*The exercise*. Skip the pictures, please, and write out exactly the lines from the opening of the data through the line containing "t.links.new(b2.outputs[0], p.inputs['Normal'])".

▼

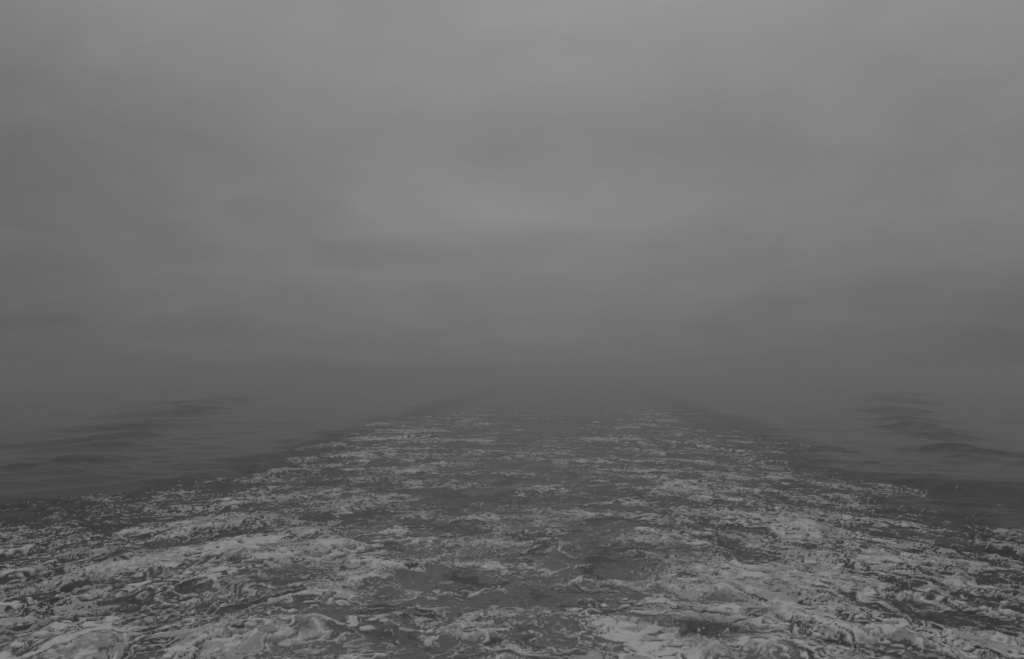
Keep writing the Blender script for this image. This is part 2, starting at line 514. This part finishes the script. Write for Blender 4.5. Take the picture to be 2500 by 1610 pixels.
b2.inputs['Distance'].default_value = 0.06
b2.inputs['Strength'].default_value = 0.30
t.links.new(rip2, b2.inputs['Height'])
t.links.new(b1.outputs[0], b2.inputs['Normal'])
t.links.new(b2.outputs[0], p.inputs['Normal'])

quads = grid_faces()
turb = inside * (0.45 + 0.75 * sstep(0.55, 0.9, s))
water = mesh_from('sea_water', np.stack([X, Y, Zw], -1).reshape(-1, 3), quads, {'milk': milk, 'turbulent': turb})
water.data.materials.append(mw)
water['kind'] = 'structure'
# close the small hole under the camera: the innermost ring is 0.3 m wide
# --- foam sheet
FT = 0.10
thick = 0.004 + (0.005 + 0.011 * near) * sstep(0.1, 1.0, foam) * (0.4 + bump)
Zf = Zw + thick
fq = foam.reshape(-1)[quads]
keep = (fq.max(axis=1) > FT)
kq = quads[keep]
used, inv = np.unique(kq.ravel(), return_inverse=True)
co = np.stack([X, Y, Zf], -1).reshape(-1, 3)[used]
foam_ob = mesh_from('wake_foam', co, inv.reshape(-1, 4), {'foam': foam.reshape(-1)[used], 'fnear': near.reshape(-1)[used]})
foam_ob['kind'] = 'stuff'
foam_ob['label'] = 'white foam lace and churned froth spread over the ferry wake'
print('verts', X.size, 'water quads', len(quads), 'foam quads', len(kq))

mf, t, p, o_ = new_mat('sea_foam')
geo = t.nodes.new('ShaderNodeTexCoord')
obj_co = geo.outputs['Object']
fa = attr_node(t, 'foam')
na_ = attr_node(t, 'fnear')
grain = noise_node(t, obj_co, 14.0, 5.0, 0.65, 0.5)
cov = math_node(t, 'ADD', fa, math_node(t, 'MULTIPLY', math_node(t, 'SUBTRACT', grain, 0.5), 0.5))
cov = ramp_node(t, cov, [(0.12, 0.0), (0.50, 0.55), (1.0, 1.0)], 'LINEAR')
p.inputs['Roughness'].default_value = 0.75
p.inputs['IOR'].default_value = 1.2
fine = noise_node(t, obj_co, 30.0, 4.0, 0.6)
fcol = ramp_node(t, math_node(t, 'ADD', math_node(t, 'MULTIPLY', fa, 0.75), math_node(t, 'MULTIPLY', fine, 0.25)), [(0.0, .26), (0.45, .50), (0.95, .83)])
t.links.new(fcol, p.inputs['Base Color'])
bb = t.nodes.new('ShaderNodeBump')
bb.inputs['Distance'].default_value = 0.05
bb.inputs['Strength'].default_value = 0.4
t.links.new(grain, bb.inputs['Height'])
t.links.new(bb.outputs[0], p.inputs['Normal'])
tr = t.nodes.new('ShaderNodeBsdfTransparent')
mx = t.nodes.new('ShaderNodeMixShader')
t.links.new(cov, mx.inputs[0])
t.links.new(tr.outputs[0], mx.inputs[1])
t.links.new(p.outputs[0], mx.inputs[2])
t.links.new(mx.outputs[0], o_.inputs[0])
foam_ob.data.materials.append(mf)

# ------------------------------------------------------------------ fog
def box_mesh(name, lo, hi):
    v = [(x, y, z) for x in (lo[0], hi[0]) for y in (lo[1], hi[1]) for z in (lo[2], hi[2])]
    f = [(0, 1, 3, 2), (4, 6, 7, 5), (0, 4, 5, 1), (2, 3, 7, 6), (0, 2, 6, 4), (1, 5, 7, 3)]
    me = bpy.data.meshes.new(name)
    me.from_pydata(v, [], f)
    o = bpy.data.objects.new(name, me)
    COL.objects.link(o)
    return o


haze = box_mesh('haze', (-2700, -2700, -1.8), (2700, 2700, 5.0))
haze['kind'] = 'stuff'
mh = bpy.data.materials.new('sea_fog')
mh.use_nodes = True
t = mh.node_tree
for n in list(t.nodes):
    t.nodes.remove(n)
o_ = t.nodes.new('ShaderNodeOutputMaterial')
pv = t.nodes.new('ShaderNodeVolumePrincipled')
pv.inputs['Color'].default_value = (.82, .82, .82, 1)
pv.inputs['Density'].default_value = 0.0112
pv.inputs['Anisotropy'].default_value = 0.68
t.links.new(pv.outputs[0], o_.inputs['Volume'])
haze.data.materials.append(mh)

# ------------------------------------------------------------------ seabirds
mb, t, p, o_ = new_mat('dark_feathers')
geo = t.nodes.new('ShaderNodeTexCoord')
fn = noise_node(t, geo.outputs['Object'], 60.0, 3.0, 0.5)
t.links.new(ramp_node(t, fn, [(0.3, .012), (0.7, .03)]), p.inputs['Base Color'])
p.inputs['Roughness'].default_value = 0.7


def bird_mesh(name, dihedral, sweep):
    """One continuous body: beak, head, breast, tail and two tapering wings, 0.36 m across."""
    rings = [(-.105, .002, .0), (-.092, .008, .0), (-.075, .019, .004), (-.055, .017, .003), (-.02, .026, -.002), (.02, .027, -.003), (.06, .018, 0), (.09, .012, .003), (.13, .016, .006)]
    nseg = 8
    v, f = [], []
    for i, (y, r_, dz_) in enumerate(rings):
        flat = 0.25 if i == len(rings) - 1 else 0.85
        wide = 1.5 if i == len(rings) - 1 else 1.0
        for k in range(nseg):
            a = 2 * math.pi * k / nseg + math.pi / nseg
            v.append((math.cos(a) * r_ * wide, y, dz_ + math.sin(a) * r_ * flat))
    for i in range(len(rings) - 1):
        for k in range(nseg):
            k2 = (k + 1) % nseg
            quad = (i * nseg + k, (i + 1) * nseg + k, (i + 1) * nseg + k2, i * nseg + k2)
            if i == 4 and k in (nseg - 1, 3):
                root = quad
                sgn = 1 if k == nseg - 1 else -1
                loop = [root[0], root[1], root[2], root[3]]
                prev = loop
                for (q, chord, th, back) in [(.06, .075, .008, -.005), (.11, .060, .006, .0), (.155, .035, .004, .02 + sweep), (.18, .008, .002, .045 + sweep)]:
                    zc = math.sin(dihedral) * q
                    xc = math.cos(dihedral) * q * sgn
                    y0 = -.025 + back
                    b = len(v)
                    lo, hi = zc - th / 2, zc + th / 2
                    za, zb = (lo, hi) if sgn > 0 else (hi, lo)
                    v.extend([(xc, y0, za), (xc, y0 + chord, za), (xc, y0 + chord, zb), (xc, y0, zb)])
                    cur = [b, b + 1, b + 2, b + 3]
                    for m in range(4):
                        m2 = (m + 1) % 4
                        f.append((prev[m], prev[m2], cur[m2], cur[m]))
                    prev = cur
                f.append(tuple(prev))
                continue
            f.append(quad)
    f.append(tuple(range(nseg))[::-1])
    f.append(tuple((len(rings) - 1) * nseg + k for k in range(nseg)))
    me = bpy.data.meshes.new(name)
    me.from_pydata(v, [], f)
    me.update()
    for pl in me.polygons:
        pl.use_smooth = True
    me.materials.append(mb)
    return me


glide = bird_mesh('seabird_gliding', R(3), .0)
flap = bird_mesh('seabird_flapping', R(38), .02)
for (px, py, dist, me, rz, rx, sc, lab) in [
        (2267, 1006, 40, glide, 8, 2, 1.0, 'dark seabird gliding on level wings just above smooth water, right of the wake'),
        (2265, 911, 52, flap, 200, 0, .55, 'tiny dark seabird in the fog above the right-hand train of bow waves'),
        (2465, 910, 52, flap, 150, 0, .55, 'tiny dark seabird in the fog at the far right edge of the photo'),
        (286, 946, 62, flap, 165, 0, .55, 'faint seabird highest and rightmost of the three low over the left water'),
        (252, 954, 64, flap, 190, 0, .55, 'faint seabird in the middle of the three low over the left water'),
        (231, 954, 66, glide, 175, 0, .55, 'faint seabird leftmost of the three low over the left water')]:
    b = bpy.data.objects.new('seabird', me)
    b.location = at_range(px, py, dist)
    b.rotation_euler = (R(rx), 0, R(rz))
    b.scale = (sc, sc, sc)
    COL.objects.link(b)
    b['label'] = lab
    b['category'] = 'bird'
    b['group'] = 'seabirds low over the misty sea'

# ------------------------------------------------------------------ drops of spray in the air by the nearest heap of foam
md, t, p, o_ = new_mat('spray_drop')
geo = t.nodes.new('ShaderNodeTexCoord')
fn = noise_node(t, geo.outputs['Object'], 40.0, 2.0, 0.5)
t.links.new(ramp_node(t, fn, [(0.3, .88), (0.7, .95)]), p.inputs['Base Color'])
p.inputs['Roughness'].default_value = 0.25
p.inputs['IOR'].default_value = 1.333


def drop_mesh():
    v, f = [(0, 0, .0215)], []
    nseg = 10
    prof = [(.007, .017), (.0125, .009), (.0155, .0), (.0145, -.008), (.009, -.0145)]
    for (r_, z) in prof:
        for k in range(nseg):
            a = 2 * math.pi * k / nseg
            v.append((r_ * math.cos(a), r_ * math.sin(a), z))
    v.append((0, 0, -.0165))
    for k in range(nseg):
        f.append((0, 1 + k, 1 + (k + 1) % nseg))
    for i in range(len(prof) - 1):
        for k in range(nseg):
            k2 = (k + 1) % nseg
            f.append((1 + i * nseg + k, 1 + (i + 1) * nseg + k, 1 + (i + 1) * nseg + k2, 1 + i * nseg + k2))
    b = 1 + (len(prof) - 1) * nseg
    for k in range(nseg):
        f.append((b + k, len(v) - 1, b + (k + 1) % nseg))
    me = bpy.data.meshes.new('water_drop')
    me.from_pydata(v, [], f)
    for pl in me.polygons:
        pl.use_smooth = True
    me.materials.append(md)
    return me


dm = drop_mesh()
for (px, py, sc, lab) in [
        (1706.5, 1539, .95, 'round spray drop in the air, uppermost on the left above the churned foam heap'),
        (1718, 1534, .6, 'tiny spray drop in the air, topmost of all above the churned foam heap'),
        (1705, 1552, .95, 'spray drop in the upper half of the stacked pair left of the foam peak'),
        (1705.4, 1557, 1.0, 'spray drop in the lower half of the stacked pair left of the foam peak'),
        (1719, 1558, 1.05, 'bright spray drop between the stacked pair and the foam peak'),
        (1724.5, 1562, 1.05, 'bright spray drop closest to the left flank of the foam peak'),
        (1759.8, 1562.5, 1.0, 'bright spray drop close to the right flank of the foam peak'),
        (1755.7, 1551, .6, 'small faint spray drop above the right flank of the foam peak'),
        (1776.7, 1538, .9, 'spray drop farthest to the right of the foam peak'),
        (1771, 1541, .6, 'small spray drop just below the one farthest right of the foam peak')]:
    b = bpy.data.objects.new('water_drop', dm)
    b.location = at_range(px, py, 10.9)
    b.scale = (sc * 1.25, sc * 1.25, sc * 1.25)
    COL.objects.link(b)
    b['label'] = lab
    b['category'] = 'water drop'
    b['group'] = 'drops of spray flying off the foam'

▲

*Answer to the task*.
Keep writing the Blender script for this image. This is part 2, starting at line 514. This part finishes the script. Write for Blender 4.5. Take the picture to be 2500 by 1610 pixels.
b2.inputs['Distance'].default_value = 0.06
b2.inputs['Strength'].default_value = 0.30
t.links.new(rip2, b2.inputs['Height'])
t.links.new(b1.outputs[0], b2.inputs['Normal'])
t.links.new(b2.outputs[0], p.inputs['Normal'])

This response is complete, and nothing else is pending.